* Task objective
Copy out all of the material exactly as presented.

-*-*-

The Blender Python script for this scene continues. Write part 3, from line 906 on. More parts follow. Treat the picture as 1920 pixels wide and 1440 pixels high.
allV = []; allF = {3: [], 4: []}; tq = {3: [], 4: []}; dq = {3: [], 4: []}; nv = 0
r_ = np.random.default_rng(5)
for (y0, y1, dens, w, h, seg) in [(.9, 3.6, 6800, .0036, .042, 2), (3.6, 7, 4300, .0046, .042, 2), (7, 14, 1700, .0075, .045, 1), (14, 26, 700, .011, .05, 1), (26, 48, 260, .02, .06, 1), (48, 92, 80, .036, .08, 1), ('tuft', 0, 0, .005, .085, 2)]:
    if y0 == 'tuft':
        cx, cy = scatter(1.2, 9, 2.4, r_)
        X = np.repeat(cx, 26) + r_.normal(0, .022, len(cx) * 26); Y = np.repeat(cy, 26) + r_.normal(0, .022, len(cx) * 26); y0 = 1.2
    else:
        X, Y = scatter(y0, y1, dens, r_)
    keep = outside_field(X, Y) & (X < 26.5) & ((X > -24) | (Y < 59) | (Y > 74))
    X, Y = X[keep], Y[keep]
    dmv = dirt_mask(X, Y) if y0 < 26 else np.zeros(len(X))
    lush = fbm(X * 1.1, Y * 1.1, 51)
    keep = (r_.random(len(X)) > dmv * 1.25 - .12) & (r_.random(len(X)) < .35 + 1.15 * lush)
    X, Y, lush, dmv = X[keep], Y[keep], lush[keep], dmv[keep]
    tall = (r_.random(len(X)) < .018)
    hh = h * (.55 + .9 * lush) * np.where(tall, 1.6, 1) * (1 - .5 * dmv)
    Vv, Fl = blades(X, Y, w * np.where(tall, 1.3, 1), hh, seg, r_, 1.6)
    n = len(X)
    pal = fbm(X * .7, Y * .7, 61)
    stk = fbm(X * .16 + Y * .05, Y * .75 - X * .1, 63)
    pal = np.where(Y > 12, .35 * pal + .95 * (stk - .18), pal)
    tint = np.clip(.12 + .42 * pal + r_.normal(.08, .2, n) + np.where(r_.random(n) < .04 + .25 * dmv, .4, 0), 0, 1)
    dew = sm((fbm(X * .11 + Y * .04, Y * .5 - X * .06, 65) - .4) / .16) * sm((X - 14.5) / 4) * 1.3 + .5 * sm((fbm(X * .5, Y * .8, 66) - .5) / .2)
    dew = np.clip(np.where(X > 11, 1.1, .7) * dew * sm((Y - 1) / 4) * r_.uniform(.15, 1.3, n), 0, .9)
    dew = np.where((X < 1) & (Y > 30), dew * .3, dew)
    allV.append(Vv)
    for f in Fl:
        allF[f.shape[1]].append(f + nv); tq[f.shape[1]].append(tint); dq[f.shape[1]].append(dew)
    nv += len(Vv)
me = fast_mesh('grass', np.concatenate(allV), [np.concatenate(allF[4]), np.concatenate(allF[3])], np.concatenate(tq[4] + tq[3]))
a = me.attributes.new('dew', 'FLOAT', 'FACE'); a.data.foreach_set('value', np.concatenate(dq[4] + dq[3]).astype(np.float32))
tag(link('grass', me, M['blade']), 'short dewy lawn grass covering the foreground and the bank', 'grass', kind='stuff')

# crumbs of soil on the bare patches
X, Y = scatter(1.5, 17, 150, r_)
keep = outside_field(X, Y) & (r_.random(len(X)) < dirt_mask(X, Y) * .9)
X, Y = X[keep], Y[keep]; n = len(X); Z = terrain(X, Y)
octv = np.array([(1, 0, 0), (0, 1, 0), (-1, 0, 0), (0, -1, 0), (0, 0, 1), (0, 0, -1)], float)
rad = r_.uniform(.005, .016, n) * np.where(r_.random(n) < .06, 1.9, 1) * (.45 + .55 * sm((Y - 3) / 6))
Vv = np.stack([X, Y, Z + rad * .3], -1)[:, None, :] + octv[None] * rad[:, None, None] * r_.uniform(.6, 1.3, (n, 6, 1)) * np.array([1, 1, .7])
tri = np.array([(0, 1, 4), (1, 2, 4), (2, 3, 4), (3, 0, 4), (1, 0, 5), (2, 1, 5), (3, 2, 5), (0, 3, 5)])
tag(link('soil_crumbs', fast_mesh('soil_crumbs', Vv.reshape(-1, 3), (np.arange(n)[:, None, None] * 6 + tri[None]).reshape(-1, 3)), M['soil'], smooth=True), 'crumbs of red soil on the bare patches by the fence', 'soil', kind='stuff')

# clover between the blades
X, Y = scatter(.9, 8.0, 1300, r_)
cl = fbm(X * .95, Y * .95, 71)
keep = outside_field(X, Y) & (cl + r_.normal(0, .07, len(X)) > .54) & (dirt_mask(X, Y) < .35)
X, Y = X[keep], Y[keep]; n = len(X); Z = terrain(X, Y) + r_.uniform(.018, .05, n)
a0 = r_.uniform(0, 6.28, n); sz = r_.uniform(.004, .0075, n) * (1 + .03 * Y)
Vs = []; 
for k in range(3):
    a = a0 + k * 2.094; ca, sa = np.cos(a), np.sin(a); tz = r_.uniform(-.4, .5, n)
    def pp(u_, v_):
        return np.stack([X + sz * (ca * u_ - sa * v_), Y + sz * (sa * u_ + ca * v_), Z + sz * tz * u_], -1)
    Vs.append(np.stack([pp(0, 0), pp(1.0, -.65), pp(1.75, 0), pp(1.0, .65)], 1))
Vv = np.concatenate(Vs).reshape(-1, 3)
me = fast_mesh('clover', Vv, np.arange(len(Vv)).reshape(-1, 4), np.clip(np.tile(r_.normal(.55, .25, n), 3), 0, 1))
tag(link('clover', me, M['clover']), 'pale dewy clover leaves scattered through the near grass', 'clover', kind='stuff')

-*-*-

* Correct result
The Blender Python script for this scene continues. Write part 3, from line 906 on. More parts follow. Treat the picture as 1920 pixels wide and 1440 pixels high.
allV = []; allF = {3: [], 4: []}; tq = {3: [], 4: []}; dq = {3: [], 4: []}; nv = 0
r_ = np.random.default_rng(5)
for (y0, y1, dens, w, h, seg) in [(.9, 3.6, 6800, .0036, .042, 2), (3.6, 7, 4300, .0046, .042, 2), (7, 14, 1700, .0075, .045, 1), (14, 26, 700, .011, .05, 1), (26, 48, 260, .02, .06, 1), (48, 92, 80, .036, .08, 1), ('tuft', 0, 0, .005, .085, 2)]:
    if y0 == 'tuft':
        cx, cy = scatter(1.2, 9, 2.4, r_)
        X = np.repeat(cx, 26) + r_.normal(0, .022, len(cx) * 26); Y = np.repeat(cy, 26) + r_.normal(0, .022, len(cx) * 26); y0 = 1.2
    else:
        X, Y = scatter(y0, y1, dens, r_)
    keep = outside_field(X, Y) & (X < 26.5) & ((X > -24) | (Y < 59) | (Y > 74))
    X, Y = X[keep], Y[keep]
    dmv = dirt_mask(X, Y) if y0 < 26 else np.zeros(len(X))
    lush = fbm(X * 1.1, Y * 1.1, 51)
    keep = (r_.random(len(X)) > dmv * 1.25 - .12) & (r_.random(len(X)) < .35 + 1.15 * lush)
    X, Y, lush, dmv = X[keep], Y[keep], lush[keep], dmv[keep]
    tall = (r_.random(len(X)) < .018)
    hh = h * (.55 + .9 * lush) * np.where(tall, 1.6, 1) * (1 - .5 * dmv)
    Vv, Fl = blades(X, Y, w * np.where(tall, 1.3, 1), hh, seg, r_, 1.6)
    n = len(X)
    pal = fbm(X * .7, Y * .7, 61)
    stk = fbm(X * .16 + Y * .05, Y * .75 - X * .1, 63)
    pal = np.where(Y > 12, .35 * pal + .95 * (stk - .18), pal)
    tint = np.clip(.12 + .42 * pal + r_.normal(.08, .2, n) + np.where(r_.random(n) < .04 + .25 * dmv, .4, 0), 0, 1)
    dew = sm((fbm(X * .11 + Y * .04, Y * .5 - X * .06, 65) - .4) / .16) * sm((X - 14.5) / 4) * 1.3 + .5 * sm((fbm(X * .5, Y * .8, 66) - .5) / .2)
    dew = np.clip(np.where(X > 11, 1.1, .7) * dew * sm((Y - 1) / 4) * r_.uniform(.15, 1.3, n), 0, .9)
    dew = np.where((X < 1) & (Y > 30), dew * .3, dew)
    allV.append(Vv)
    for f in Fl:
        allF[f.shape[1]].append(f + nv); tq[f.shape[1]].append(tint); dq[f.shape[1]].append(dew)
    nv += len(Vv)
me = fast_mesh('grass', np.concatenate(allV), [np.concatenate(allF[4]), np.concatenate(allF[3])], np.concatenate(tq[4] + tq[3]))
a = me.attributes.new('dew', 'FLOAT', 'FACE'); a.data.foreach_set('value', np.concatenate(dq[4] + dq[3]).astype(np.float32))
tag(link('grass', me, M['blade']), 'short dewy lawn grass covering the foreground and the bank', 'grass', kind='stuff')

# crumbs of soil on the bare patches
X, Y = scatter(1.5, 17, 150, r_)
keep = outside_field(X, Y) & (r_.random(len(X)) < dirt_mask(X, Y) * .9)
X, Y = X[keep], Y[keep]; n = len(X); Z = terrain(X, Y)
octv = np.array([(1, 0, 0), (0, 1, 0), (-1, 0, 0), (0, -1, 0), (0, 0, 1), (0, 0, -1)], float)
rad = r_.uniform(.005, .016, n) * np.where(r_.random(n) < .06, 1.9, 1) * (.45 + .55 * sm((Y - 3) / 6))
Vv = np.stack([X, Y, Z + rad * .3], -1)[:, None, :] + octv[None] * rad[:, None, None] * r_.uniform(.6, 1.3, (n, 6, 1)) * np.array([1, 1, .7])
tri = np.array([(0, 1, 4), (1, 2, 4), (2, 3, 4), (3, 0, 4), (1, 0, 5), (2, 1, 5), (3, 2, 5), (0, 3, 5)])
tag(link('soil_crumbs', fast_mesh('soil_crumbs', Vv.reshape(-1, 3), (np.arange(n)[:, None, None] * 6 + tri[None]).reshape(-1, 3)), M['soil'], smooth=True), 'crumbs of red soil on the bare patches by the fence', 'soil', kind='stuff')

# clover between the blades
X, Y = scatter(.9, 8.0, 1300, r_)
cl = fbm(X * .95, Y * .95, 71)
keep = outside_field(X, Y) & (cl + r_.normal(0, .07, len(X)) > .54) & (dirt_mask(X, Y) < .35)
X, Y = X[keep], Y[keep]; n = len(X); Z = terrain(X, Y) + r_.uniform(.018, .05, n)
a0 = r_.uniform(0, 6.28, n); sz = r_.uniform(.004, .0075, n) * (1 + .03 * Y)
Vs = []; 
for k in range(3):
    a = a0 + k * 2.094; ca, sa = np.cos(a), np.sin(a); tz = r_.uniform(-.4, .5, n)
    def pp(u_, v_):
        return np.stack([X + sz * (ca * u_ - sa * v_), Y + sz * (sa * u_ + ca * v_), Z + sz * tz * u_], -1)
    Vs.append(np.stack([pp(0, 0), pp(1.0, -.65), pp(1.75, 0), pp(1.0, .65)], 1))
Vv = np.concatenate(Vs).reshape(-1, 3)
me = fast_mesh('clover', Vv, np.arange(len(Vv)).reshape(-1, 4), np.clip(np.tile(r_.normal(.55, .25, n), 3), 0, 1))
tag(link('clover', me, M['clover']), 'pale dewy clover leaves scattered through the near grass', 'clover', kind='stuff')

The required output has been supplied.